XPRIZE Vice President of Energy and Climate Marcius Extavour said the goal of this competition is to find solutions on how to fight climate change as not a replacement for reducing carbon emissions but instead cleaning them up. This competition is XPRIZE’s second carbon-related prize, and Extavour said BCReative demonstrated promising objectives with its proposal.
“What’s unique to XPRIZE is we use this crowd source, a highly leveraged tool which we call the incentive prize,” Extavour said. “We say, ‘Alright, we know what the grand challenges are.’ If we can break down the problem into bits and identify the thing that is stuck, sort of the key element and come up with a good reason why it hasn’t already been solved… We say, ‘OK, this is a good candidate for a prize.’”
The student proposal competition is only the first stage in XPRIZE’s $100 million competition, funded by the Musk Foundation. The second and third rounds involve demonstrating working systems of the proposals and ultimately bringing them to fruition.
Extavour said he hopes groups such as BCReative will be able to use the funds received to execute their projects and compete in the next stages of competition while possibly creating new solutions to climate change.
“Can you turn (carbon dioxide) into stuff that’s worth money?” Extavour said. “Because if you can, businesses don’t need to wait for regulation. They don’t need to wait for policy. They can do this on their own.”

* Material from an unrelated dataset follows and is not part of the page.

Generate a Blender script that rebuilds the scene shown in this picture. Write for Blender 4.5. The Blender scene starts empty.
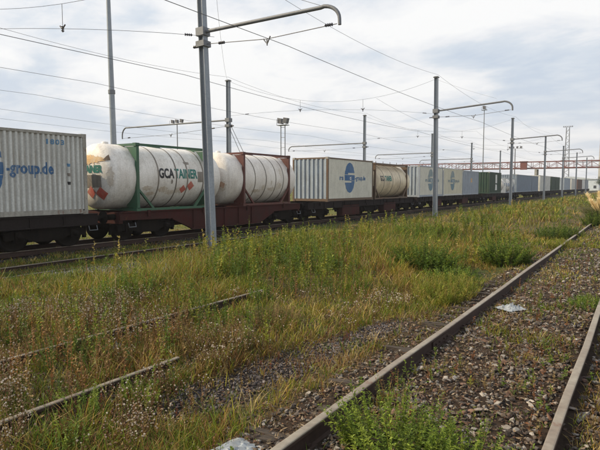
import bpy, bmesh, math, random
import numpy as np
from mathutils import Vector, Matrix
random.seed(7); rng = np.random.default_rng(11)
SC = bpy.context.scene; COL = SC.collection; R_ = math.radians

# ------------------------------------------------------------------ camera, sky, sun, exposure
CAM_H = 1.85; YAW = 33.1; PITCH = 4.24
cd = bpy.data.cameras.new('camera'); cam = bpy.data.objects.new('camera', cd); COL.objects.link(cam)
cd.sensor_width = 36; cd.lens = 36*526/600; cd.clip_start = .05; cd.clip_end = 9000
cam.location = (0, 0, CAM_H); cam.rotation_euler = (R_(90-PITCH), 0, R_(YAW)); SC.camera = cam

HAZE = .0005
SKYX, SKYY = 12.4, 2.9
SUN_EL = 36; SUN_AZ_VEC = (-.86, -.51)              # where the sun stands: camera left
w = bpy.data.worlds.new('World'); SC.world = w; w.use_nodes = True
nt = w.node_tree; nt.nodes.clear(); N = nt.nodes.new; L = nt.links.new
out = N('ShaderNodeOutputWorld'); bg = N('ShaderNodeBackground'); L(bg.outputs[0], out.inputs[0])
bg.inputs['Strength'].default_value = .10
sky = N('ShaderNodeTexSky'); sky.sky_type = 'NISHITA'; sky.sun_disc = False
sky.sun_elevation = R_(SUN_EL); sky.sun_rotation = math.atan2(SUN_AZ_VEC[0], SUN_AZ_VEC[1])
tc = N('ShaderNodeTexCoord'); sx = N('ShaderNodeSeparateXYZ'); L(tc.outputs['Generated'], sx.inputs[0])
def mth(op, a, b=None, clamp=False):
    n = N('ShaderNodeMath'); n.operation = op; n.use_clamp = clamp
    for i, v in enumerate((a, b)):
        if v is None: continue
        if isinstance(v, (int, float)): n.inputs[i].default_value = v
        else: L(v, n.inputs[i])
    return n.outputs[0]
zz = mth('MAXIMUM', mth('ADD', sx.outputs[2], .16), .05)
cx_, cy_ = mth('DIVIDE', sx.outputs[0], zz), mth('DIVIDE', sx.outputs[1], zz)
cb = N('ShaderNodeCombineXYZ'); L(cx_, cb.inputs[0]); L(cy_, cb.inputs[1])
def cloud(scale, detail, rough, off, rot=0, st=(1, 1, 1), dist=0.):
    m = N('ShaderNodeMapping'); m.inputs['Location'].default_value = off; m.inputs['Rotation'].default_value = (0, 0, R_(rot)); m.inputs['Scale'].default_value = st
    L(cb.outputs[0], m.inputs[0]); n = N('ShaderNodeTexNoise'); n.inputs['Scale'].default_value = scale
    n.inputs['Detail'].default_value = detail; n.inputs['Roughness'].default_value = rough; n.inputs['Distortion'].default_value = dist
    L(m.outputs[0], n.inputs[0]); return n.outputs[0]
def ramp(src, stops):
    r = N('ShaderNodeValToRGB'); e = r.color_ramp.elements
    while len(e) < len(stops): e.new(.5)
    for i, (p, c) in enumerate(stops): e[i].position = p; e[i].color = (*c, 1)
    L(src, r.inputs[0]); return r.outputs[0]
def mix(fac, a, b):
    m = N('ShaderNodeMix'); m.data_type = 'RGBA'
    for k, v in ((0, fac), (6, a), (7, b)):
        if isinstance(v, (int, float)): m.inputs[k].default_value = v
        elif isinstance(v, tuple): m.inputs[k].default_value = (*v, 1)
        else: L(v, m.inputs[k])
    return m.outputs[2]
n1 = cloud(.85, 9, .50, (SKYX, SKYY, 0), 33, (.8, 1.0, 1), .35)
n2 = cloud(2.6, 8, .6, (7.3, 2.2, 0), 33, (.8, 1.0, 1), .3)
sheet = ramp(mth('ADD', mth('MULTIPLY', n1, .68), mth('MULTIPLY', n2, .32)),
             [(.42, (5.9, 6.9, 8.2)), (.475, (7.4, 8.1, 8.9)), (.515, (9.2, 9.4, 9.7)), (.57, (10.6, 10.6, 10.5))])
skyc = mix(.93, sky.outputs[0], sheet)                # thin broken cloud sheet over the clear sky
low = mth('POWER', mth('SUBTRACT', 1., mth('MAXIMUM', sx.outputs[2], 0.), True), 7., True)
skyc = mix(mth('MULTIPLY', low, .55), skyc, (9.0, 8.8, 8.75))
L(skyc, bg.inputs['Color'])
sd = bpy.data.lights.new('sun', 'SUN'); sd.energy = 5.0; sd.angle = R_(.6); sd.color = (1., .84, .58)
sun = bpy.data.objects.new('sun', sd); COL.objects.link(sun)
v = Vector((*SUN_AZ_VEC, 0)).normalized()*math.cos(R_(SUN_EL)); v.z = math.sin(R_(SUN_EL))
sun.rotation_euler = v.to_track_quat('Z', 'Y').to_euler()
SC.view_settings.view_transform = 'Standard'; SC.view_settings.look = 'None'
SC.view_settings.exposure = 0; SC.view_settings.gamma = 1; SC.view_settings.use_curve_mapping = False

# ------------------------------------------------------------------ helpers
def tag(o, label=None, cat=None, group=None, kind=None):
    for k, x in (('label', label), ('category', cat), ('group', group), ('kind', kind)):
        if x: o[k] = x
    return o
def thing(name, label, cat, loc=(0, 0, 0), rz=0, group=None, kind=None):
    o = bpy.data.objects.new(name, None); COL.objects.link(o); o.location = loc; o.rotation_euler.z = rz
    o.empty_display_size = .2
    return tag(o, label, cat, group, kind)
def copy_tree(o, parent=None):
    c = o.copy(); COL.objects.link(c); c.parent = parent
    for ch in [k for k in bpy.data.objects if k.parent == o]: copy_tree(ch, c)
    return c
class MB:
    def __init__(s): s.v = []; s.f = []; s.sm = []
    def add(s, vs, fs, smooth=False):
        b = len(s.v); s.v += [tuple(p) for p in vs]; s.f += [tuple(i+b for i in f) for f in fs]; s.sm += [smooth]*len(fs); return s
    def box(s, x0, x1, y0, y1, z0, z1):
        return s.add([(x0,y0,z0),(x1,y0,z0),(x1,y1,z0),(x0,y1,z0),(x0,y0,z1),(x1,y0,z1),(x1,y1,z1),(x0,y1,z1)],
                     [(0,3,2,1),(4,5,6,7),(0,1,5,4),(1,2,6,5),(2,3,7,6),(3,0,4,7)])
    def prism(s, poly, a0, a1, axis='x'):            # poly: list of (u, v); axis x: (y, z); axis y: (x, z)
        n = len(poly)
        P = (lambda a, u, v: (a, u, v)) if axis == 'x' else ((lambda a, u, v: (u, a, v)) if axis == 'y' else (lambda a, u, v: (u, v, a)))
        vs = [P(a0, *p) for p in poly]+[P(a1, *p) for p in poly]
        return s.add(vs, [tuple(range(n)), tuple(range(2*n-1, n-1, -1))]+[(i, i+n, (i+1) % n+n, (i+1) % n) for i in range(n)])
    def tube(s, pts, r, n=8, r1=None, cap=True):
        pts = [Vector(p) for p in pts]; m = len(pts); vs = []; fs = []
        for i, p in enumerate(pts):
            d = (pts[min(i+1, m-1)]-pts[max(i-1, 0)]).normalized()
            a = d.orthogonal().normalized() if i == 0 else (prev-d*prev.dot(d)).normalized()
            prev = a; b = d.cross(a); rr = r if r1 is None else r+(r1-r)*i/(m-1)
            vs += [p+(a*math.cos(2*math.pi*k/n)+b*math.sin(2*math.pi*k/n))*rr for k in range(n)]
        for i in range(m-1):
            for k in range(n): fs.append((i*n+k, i*n+(k+1) % n, (i+1)*n+(k+1) % n, (i+1)*n+k))
        s.add(vs, fs, n > 5)
        if cap: s.add(vs[:n], [tuple(range(n-1, -1, -1))]); s.add(vs[-n:], [tuple(range(n))])
        return s
    def lathe(s, prof, c=(0, 0, 0), axis='y', n=32, smooth=True):   # prof: list of (t along axis, r)
        vs = []; fs = []
        for t, r in prof:
            for k in range(n):
                u, q = r*math.cos(2*math.pi*k/n), r*math.sin(2*math.pi*k/n)
                p = {'y': (u, t, q), 'x': (t, u, q), 'z': (u, q, t)}[axis]
                vs.append((p[0]+c[0], p[1]+c[1], p[2]+c[2]))
        for i in range(len(prof)-1):
            for k in range(n): fs.append((i*n+k, (i+1)*n+k, (i+1)*n+(k+1) % n, i*n+(k+1) % n))
        fs.append(tuple(range(n))); fs.append(tuple(range(len(vs)-1, len(vs)-n-1, -1)))
        return s.add(vs, fs, smooth)
    def build(s, name, mat, parent=None, fix=True):
        me = bpy.data.meshes.new(name); me.from_pydata(s.v, [], s.f); me.polygons.foreach_set('use_smooth', s.sm)
        if fix:
            bm = bmesh.new(); bm.from_mesh(me); bmesh.ops.recalc_face_normals(bm, faces=bm.faces); bm.to_mesh(me); bm.free()
        me.materials.append(mat); me.update()
        o = bpy.data.objects.new(name, me); COL.objects.link(o); o.parent = parent; return o

def newmat(name):
    m = bpy.data.materials.new(name); m.use_nodes = True; t = m.node_tree; return m, t, t.nodes['Principled BSDF']
def tn(t, typ, **kw):
    n = t.nodes.new(typ)
    for k, x in kw.items():
        if k in n.inputs: n.inputs[k].default_value = x
        else: setattr(n, k, x)
    return n
def tmix(t, fac, a, b, blend='MIX'):
    m = t.nodes.new('ShaderNodeMix'); m.data_type = 'RGBA'; m.blend_type = blend; m.clamp_factor = True
    for k, x in ((0, fac), (6, a), (7, b)):
        if isinstance(x, (int, float)): m.inputs[k].default_value = x
        elif isinstance(x, tuple): m.inputs[k].default_value = (*x, 1)
        else: t.links.new(x, m.inputs[k])
    return m.outputs[2]
def tramp(t, src, a, b, lo=0., hi=1.):
    m = tn(t, 'ShaderNodeMapRange'); m.clamp = True
    m.inputs[1].default_value = a; m.inputs[2].default_value = b; m.inputs[3].default_value = lo; m.inputs[4].default_value = hi
    t.links.new(src, m.inputs[0]); return m.outputs[0]
def tnoise(t, scale, st=(1, 1, 1), detail=5, rough=.6, off=0.):
    c = tn(t, 'ShaderNodeTexCoord'); m = tn(t, 'ShaderNodeMapping'); m.inputs['Scale'].default_value = st; m.inputs['Location'].default_value = (off, off*.7, off*1.3)
    t.links.new(c.outputs['Object'], m.inputs[0]); n = tn(t, 'ShaderNodeTexNoise'); n.inputs['Scale'].default_value = scale
    n.inputs['Detail'].default_value = detail; n.inputs['Roughness'].default_value = rough; t.links.new(m.outputs[0], n.inputs[0]); return n.outputs[0]
def paint(name, col, dirt=(.10, .085, .065), damt=.5, rust=.25, rough=.55, metal=0., streak=1., off=0., spec=.4, rustcol=(.16, .055, .022)):
    """weathered paint: soft dirt, vertical streaks and rust blooms"""
    m, t, b = newmat(name)
    d1 = tramp(t, tnoise(t, 1.3, (1, 1, 1), 7, .62, off), .38, .72, 0, damt)
    d2 = tramp(t, tnoise(t, 5.5, (1.6, 1.6, .13), 5, .6, off+4), .45, .75, 0, damt*.9*streak)
    r1 = tramp(t, tnoise(t, 3.1, (1, 1, .55), 9, .72, off+9), .70-.16*rust, .76-.12*rust, 0, min(1, rust*2.2))
    c = tmix(t, d1, col, dirt); c = tmix(t, d2, c, dirt); c = tmix(t, r1, c, rustcol)
    v = tramp(t, tnoise(t, 22, (1, 1, 1), 3, .5, off), .3, .7, .88, 1.1)
    hs = tn(t, 'ShaderNodeHueSaturation'); t.links.new(c, hs.inputs['Color']); t.links.new(v, hs.inputs['Value'])
    t.links.new(hs.outputs[0], b.inputs['Base Color'])
    b.inputs['Roughness'].default_value = rough; b.inputs['Metallic'].default_value = metal; b.inputs['Specular IOR Level'].default_value = spec
    bp = tn(t, 'ShaderNodeBump'); bp.inputs['Strength'].default_value = .25; bp.inputs['Distance'].default_value = .01
    t.links.new(tnoise(t, 14, (1, 1, 1), 6, .7, off+2), bp.inputs['Height']); t.links.new(bp.outputs[0], b.inputs['Normal'])
    return m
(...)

Freeman said his group will use the $250,000 to buy all of the necessary equipment to build the proposal and fund a graduate student worker in the lab of Fei Yu at MSU, one of BCReative’s advisers. Freeman said he hopes to receive additional funds in order to be able to reach the goal of 1,000 tons of capture by 2024.
“It basically gets us off the ground and gets us started on the real work of developing our solution further,” Freeman said.
Carbon removal is not something society needs to focus on just over the next few years, Extavour said, but instead will be a decades-long process in order to sustain carbon and bring the cycle “back into balance,” which he said is the scientific way of saying “climate change.”
Extavour said seeing young people such as BCReative working on carbon capture and removal gives him hope for the future and is glad to see schools and universities like MSU, which are not specifically scientifically-driven research institutions, participating in climate solutions.
“We’re just really inspired to see how many young people responded to the call,” Extavour said. “… If we are going to make progress (with climate change), we need more people in the conversation and more people participating in solutions.”